> [JOB]:
Repeat all of the material below exactly as written, images excluded.

────────────────

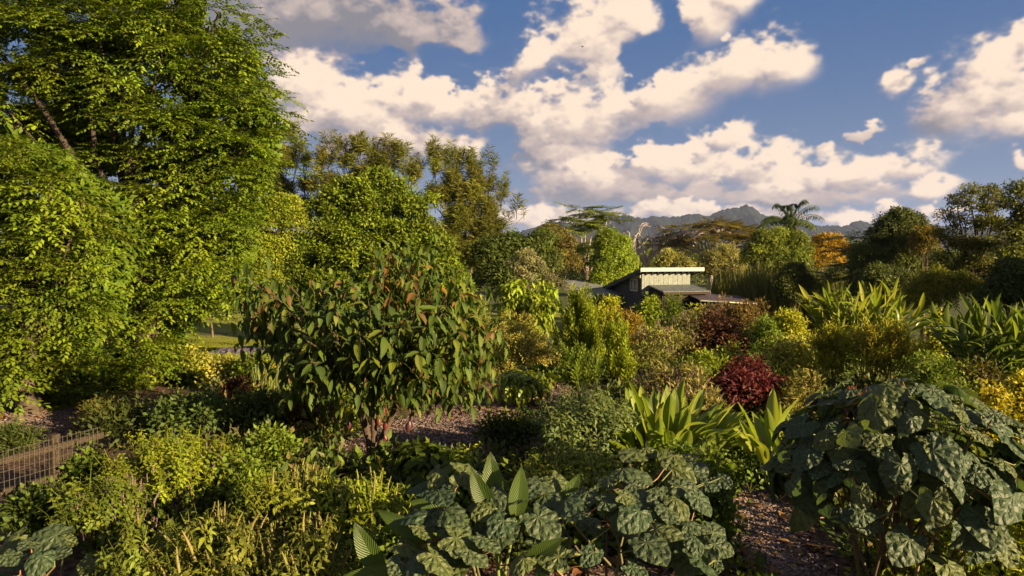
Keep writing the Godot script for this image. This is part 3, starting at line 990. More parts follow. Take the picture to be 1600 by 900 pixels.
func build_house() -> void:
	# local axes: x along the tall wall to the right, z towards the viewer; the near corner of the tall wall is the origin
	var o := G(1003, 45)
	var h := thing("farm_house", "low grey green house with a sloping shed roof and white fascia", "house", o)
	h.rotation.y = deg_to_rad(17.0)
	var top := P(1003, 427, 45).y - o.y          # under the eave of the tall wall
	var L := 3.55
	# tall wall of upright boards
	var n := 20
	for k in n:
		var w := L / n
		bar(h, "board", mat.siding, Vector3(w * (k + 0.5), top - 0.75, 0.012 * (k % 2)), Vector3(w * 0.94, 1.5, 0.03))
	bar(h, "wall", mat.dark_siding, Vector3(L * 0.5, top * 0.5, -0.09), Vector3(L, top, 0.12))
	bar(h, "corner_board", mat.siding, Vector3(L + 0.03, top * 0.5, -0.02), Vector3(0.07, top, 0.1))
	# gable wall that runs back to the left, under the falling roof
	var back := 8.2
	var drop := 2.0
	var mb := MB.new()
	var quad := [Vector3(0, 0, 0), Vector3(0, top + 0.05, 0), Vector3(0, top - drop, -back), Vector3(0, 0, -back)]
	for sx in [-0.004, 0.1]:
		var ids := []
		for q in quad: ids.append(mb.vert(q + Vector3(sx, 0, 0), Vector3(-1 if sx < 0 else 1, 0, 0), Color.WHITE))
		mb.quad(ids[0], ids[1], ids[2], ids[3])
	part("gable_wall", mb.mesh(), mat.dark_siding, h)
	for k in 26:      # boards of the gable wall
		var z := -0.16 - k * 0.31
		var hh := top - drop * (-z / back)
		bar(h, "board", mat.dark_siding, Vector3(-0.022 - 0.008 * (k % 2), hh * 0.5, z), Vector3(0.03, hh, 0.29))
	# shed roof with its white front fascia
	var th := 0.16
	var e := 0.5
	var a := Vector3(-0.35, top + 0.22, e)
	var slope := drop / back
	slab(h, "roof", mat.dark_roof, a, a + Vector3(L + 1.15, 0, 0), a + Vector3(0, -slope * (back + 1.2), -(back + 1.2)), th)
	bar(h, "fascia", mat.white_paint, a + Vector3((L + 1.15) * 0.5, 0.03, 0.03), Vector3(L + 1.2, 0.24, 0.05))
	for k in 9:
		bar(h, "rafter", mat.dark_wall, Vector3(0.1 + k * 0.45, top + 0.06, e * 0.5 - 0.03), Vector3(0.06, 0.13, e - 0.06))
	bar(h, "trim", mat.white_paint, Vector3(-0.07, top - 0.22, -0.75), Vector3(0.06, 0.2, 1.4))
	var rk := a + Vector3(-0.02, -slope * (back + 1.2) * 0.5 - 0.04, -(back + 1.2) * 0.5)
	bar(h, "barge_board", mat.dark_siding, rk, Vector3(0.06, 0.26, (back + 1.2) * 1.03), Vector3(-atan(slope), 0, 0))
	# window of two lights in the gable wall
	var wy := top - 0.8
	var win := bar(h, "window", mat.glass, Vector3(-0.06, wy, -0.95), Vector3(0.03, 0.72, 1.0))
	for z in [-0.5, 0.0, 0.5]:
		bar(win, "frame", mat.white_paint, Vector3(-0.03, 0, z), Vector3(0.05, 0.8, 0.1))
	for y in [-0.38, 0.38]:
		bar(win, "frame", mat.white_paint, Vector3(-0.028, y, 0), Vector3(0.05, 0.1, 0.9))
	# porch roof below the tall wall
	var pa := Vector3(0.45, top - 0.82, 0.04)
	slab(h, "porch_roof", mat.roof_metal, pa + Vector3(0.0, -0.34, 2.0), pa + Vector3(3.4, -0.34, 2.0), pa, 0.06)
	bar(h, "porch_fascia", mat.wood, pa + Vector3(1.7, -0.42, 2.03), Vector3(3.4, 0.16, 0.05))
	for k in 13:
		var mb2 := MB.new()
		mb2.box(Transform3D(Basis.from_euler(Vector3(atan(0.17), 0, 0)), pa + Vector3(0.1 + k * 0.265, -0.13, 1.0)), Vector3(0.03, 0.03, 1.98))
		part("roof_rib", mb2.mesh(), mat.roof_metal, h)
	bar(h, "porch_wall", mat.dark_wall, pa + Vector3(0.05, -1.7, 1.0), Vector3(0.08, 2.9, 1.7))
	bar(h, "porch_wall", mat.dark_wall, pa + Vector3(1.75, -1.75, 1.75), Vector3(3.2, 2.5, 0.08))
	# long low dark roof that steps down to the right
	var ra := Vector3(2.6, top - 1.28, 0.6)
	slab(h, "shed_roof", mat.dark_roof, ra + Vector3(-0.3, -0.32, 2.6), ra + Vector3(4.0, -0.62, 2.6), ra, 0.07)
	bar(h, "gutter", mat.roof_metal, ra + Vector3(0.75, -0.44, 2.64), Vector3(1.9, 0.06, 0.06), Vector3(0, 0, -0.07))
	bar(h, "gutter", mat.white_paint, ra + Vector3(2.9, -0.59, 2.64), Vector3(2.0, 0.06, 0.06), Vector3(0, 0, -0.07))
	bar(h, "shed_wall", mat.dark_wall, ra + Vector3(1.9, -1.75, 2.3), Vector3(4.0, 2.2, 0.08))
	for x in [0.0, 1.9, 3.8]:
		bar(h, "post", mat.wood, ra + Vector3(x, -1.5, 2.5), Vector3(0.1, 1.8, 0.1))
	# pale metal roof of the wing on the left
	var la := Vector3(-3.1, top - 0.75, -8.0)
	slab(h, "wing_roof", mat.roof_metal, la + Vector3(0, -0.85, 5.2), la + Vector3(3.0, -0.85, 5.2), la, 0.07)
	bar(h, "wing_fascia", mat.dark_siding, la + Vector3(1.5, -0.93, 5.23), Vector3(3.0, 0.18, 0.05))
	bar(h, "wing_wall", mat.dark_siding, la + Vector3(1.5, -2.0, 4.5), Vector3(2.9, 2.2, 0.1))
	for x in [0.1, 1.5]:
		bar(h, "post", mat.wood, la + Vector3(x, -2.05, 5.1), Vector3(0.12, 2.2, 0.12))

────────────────

> [SOLUTION]:
Keep writing the Godot script for this image. This is part 3, starting at line 990. More parts follow. Take the picture to be 1600 by 900 pixels.
func build_house() -> void:
	# local axes: x along the tall wall to the right, z towards the viewer; the near corner of the tall wall is the origin
	var o := G(1003, 45)
	var h := thing("farm_house", "low grey green house with a sloping shed roof and white fascia", "house", o)
	h.rotation.y = deg_to_rad(17.0)
	var top := P(1003, 427, 45).y - o.y          # under the eave of the tall wall
	var L := 3.55
	# tall wall of upright boards
	var n := 20
	for k in n:
		var w := L / n
		bar(h, "board", mat.siding, Vector3(w * (k + 0.5), top - 0.75, 0.012 * (k % 2)), Vector3(w * 0.94, 1.5, 0.03))
	bar(h, "wall", mat.dark_siding, Vector3(L * 0.5, top * 0.5, -0.09), Vector3(L, top, 0.12))
	bar(h, "corner_board", mat.siding, Vector3(L + 0.03, top * 0.5, -0.02), Vector3(0.07, top, 0.1))
	# gable wall that runs back to the left, under the falling roof
	var back := 8.2
	var drop := 2.0
	var mb := MB.new()
	var quad := [Vector3(0, 0, 0), Vector3(0, top + 0.05, 0), Vector3(0, top - drop, -back), Vector3(0, 0, -back)]
	for sx in [-0.004, 0.1]:
		var ids := []
		for q in quad: ids.append(mb.vert(q + Vector3(sx, 0, 0), Vector3(-1 if sx < 0 else 1, 0, 0), Color.WHITE))
		mb.quad(ids[0], ids[1], ids[2], ids[3])
	part("gable_wall", mb.mesh(), mat.dark_siding, h)
	for k in 26:      # boards of the gable wall
		var z := -0.16 - k * 0.31
		var hh := top - drop * (-z / back)
		bar(h, "board", mat.dark_siding, Vector3(-0.022 - 0.008 * (k % 2), hh * 0.5, z), Vector3(0.03, hh, 0.29))
	# shed roof with its white front fascia
	var th := 0.16
	var e := 0.5
	var a := Vector3(-0.35, top + 0.22, e)
	var slope := drop / back
	slab(h, "roof", mat.dark_roof, a, a + Vector3(L + 1.15, 0, 0), a + Vector3(0, -slope * (back + 1.2), -(back + 1.2)), th)
	bar(h, "fascia", mat.white_paint, a + Vector3((L + 1.15) * 0.5, 0.03, 0.03), Vector3(L + 1.2, 0.24, 0.05))
	for k in 9:
		bar(h, "rafter", mat.dark_wall, Vector3(0.1 + k * 0.45, top + 0.06, e * 0.5 - 0.03), Vector3(0.06, 0.13, e - 0.06))
	bar(h, "trim", mat.white_paint, Vector3(-0.07, top - 0.22, -0.75), Vector3(0.06, 0.2, 1.4))
	var rk := a + Vector3(-0.02, -slope * (back + 1.2) * 0.5 - 0.04, -(back + 1.2) * 0.5)
	bar(h, "barge_board", mat.dark_siding, rk, Vector3(0.06, 0.26, (back + 1.2) * 1.03), Vector3(-atan(slope), 0, 0))
	# window of two lights in the gable wall
	var wy := top - 0.8
	var win := bar(h, "window", mat.glass, Vector3(-0.06, wy, -0.95), Vector3(0.03, 0.72, 1.0))
	for z in [-0.5, 0.0, 0.5]:
		bar(win, "frame", mat.white_paint, Vector3(-0.03, 0, z), Vector3(0.05, 0.8, 0.1))
	for y in [-0.38, 0.38]:
		bar(win, "frame", mat.white_paint, Vector3(-0.028, y, 0), Vector3(0.05, 0.1, 0.9))
	# porch roof below the tall wall
	var pa := Vector3(0.45, top - 0.82, 0.04)
	slab(h, "porch_roof", mat.roof_metal, pa + Vector3(0.0, -0.34, 2.0), pa + Vector3(3.4, -0.34, 2.0), pa, 0.06)
	bar(h, "porch_fascia", mat.wood, pa + Vector3(1.7, -0.42, 2.03), Vector3(3.4, 0.16, 0.05))
	for k in 13:
		var mb2 := MB.new()
		mb2.box(Transform3D(Basis.from_euler(Vector3(atan(0.17), 0, 0)), pa + Vector3(0.1 + k * 0.265, -0.13, 1.0)), Vector3(0.03, 0.03, 1.98))
		part("roof_rib", mb2.mesh(), mat.roof_metal, h)
	bar(h, "porch_wall", mat.dark_wall, pa + Vector3(0.05, -1.7, 1.0), Vector3(0.08, 2.9, 1.7))
	bar(h, "porch_wall", mat.dark_wall, pa + Vector3(1.75, -1.75, 1.75), Vector3(3.2, 2.5, 0.08))
	# long low dark roof that steps down to the right
	var ra := Vector3(2.6, top - 1.28, 0.6)
	slab(h, "shed_roof", mat.dark_roof, ra + Vector3(-0.3, -0.32, 2.6), ra + Vector3(4.0, -0.62, 2.6), ra, 0.07)
	bar(h, "gutter", mat.roof_metal, ra + Vector3(0.75, -0.44, 2.64), Vector3(1.9, 0.06, 0.06), Vector3(0, 0, -0.07))
	bar(h, "gutter", mat.white_paint, ra + Vector3(2.9, -0.59, 2.64), Vector3(2.0, 0.06, 0.06), Vector3(0, 0, -0.07))
	bar(h, "shed_wall", mat.dark_wall, ra + Vector3(1.9, -1.75, 2.3), Vector3(4.0, 2.2, 0.08))
	for x in [0.0, 1.9, 3.8]:
		bar(h, "post", mat.wood, ra + Vector3(x, -1.5, 2.5), Vector3(0.1, 1.8, 0.1))
	# pale metal roof of the wing on the left
	var la := Vector3(-3.1, top - 0.75, -8.0)
	slab(h, "wing_roof", mat.roof_metal, la + Vector3(0, -0.85, 5.2), la + Vector3(3.0, -0.85, 5.2), la, 0.07)
	bar(h, "wing_fascia", mat.dark_siding, la + Vector3(1.5, -0.93, 5.23), Vector3(3.0, 0.18, 0.05))
	bar(h, "wing_wall", mat.dark_siding, la + Vector3(1.5, -2.0, 4.5), Vector3(2.9, 2.2, 0.1))
	for x in [0.1, 1.5]:
		bar(h, "post", mat.wood, la + Vector3(x, -2.05, 5.1), Vector3(0.12, 2.2, 0.12))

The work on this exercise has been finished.